Comment s’invente une œuvre ? 

Le plus surprenant sans doute est de constater comment Baudelaire s’adresse à sa cervelle et comment il la projette derrière notre front à travers Joyce, Proust, Musil, Beckett. Baudelaire est le formateur d’une autre pensée de l’écriture. Changer la vie s’écrie Arthur Rimbaud. Changer le cerveau répète Charles Baudelaire. Là commence Antonin Artaud. Notre modernité joue le rôle de pèse-nerfs où l’esprit est alogique, asyntaxique, athéologique, asymptomatique. 
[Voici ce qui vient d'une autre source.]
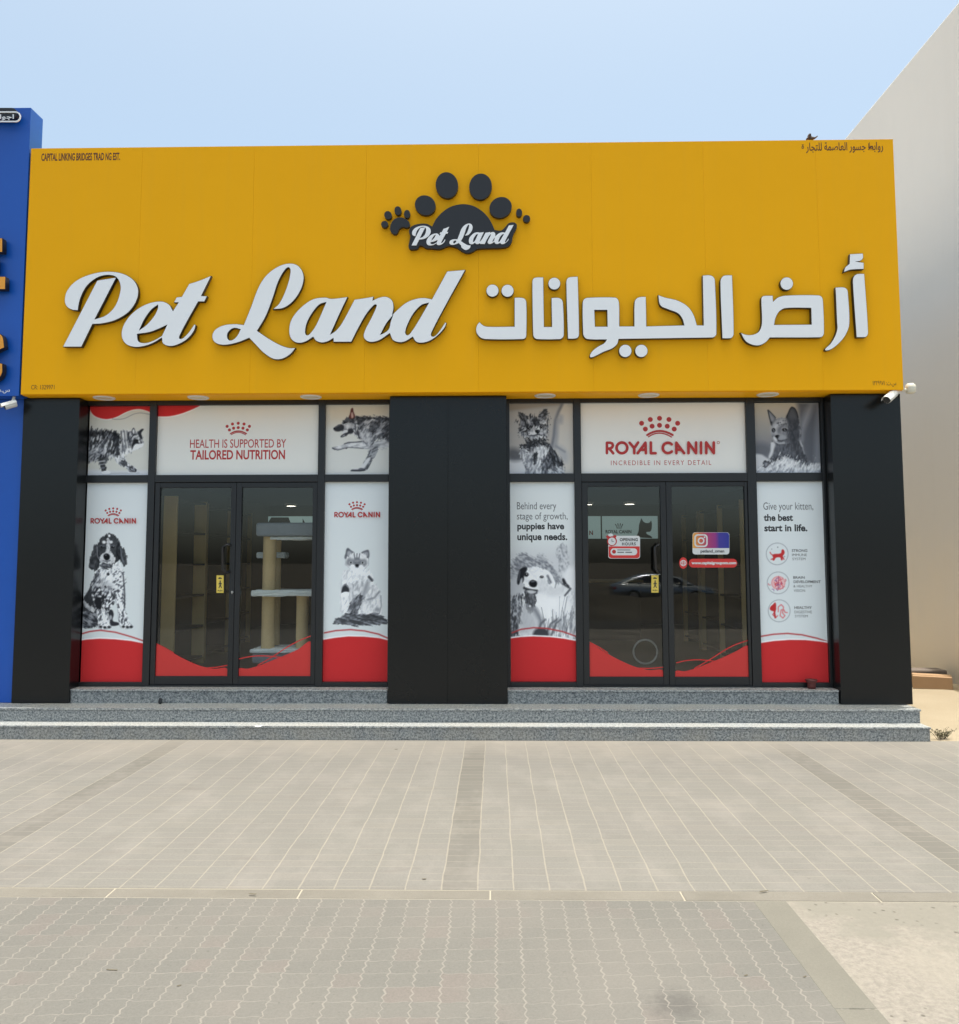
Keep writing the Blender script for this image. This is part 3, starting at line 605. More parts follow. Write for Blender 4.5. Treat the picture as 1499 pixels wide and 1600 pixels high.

L’œuvre de Charles Baudelaire n’a pas cessé de rencontrer des relais de pensée et d’études : trois principalement avec les philosophes Walter Benjamin, Jean-Paul Sartre, Giorgio Agamben, en dehors de Paul Valéry et de Georges Bataille dont les essais ponctuels mettent en perspective la relation de Charles Baudelaire et d’Édouard Manet en théoriciens de l’art dans une double constatation : la beauté est « toujours bizarre » et la connaissance d’un monde secret est inconciliable avec le visible (Paul Valéry, Pièces sur l’art, Gallimard, 1934 et Georges Bataille, Manet, Éditions Skira, 1955). 

Ainsi l’œuvre de Charles Baudelaire n’en finit-elle pas de nous surprendre en faisant résonner certaines pages ou en privilégiant « les loques et les débris » en attente du futur, car certains mots interrompent la prétendue continuité de l’histoire.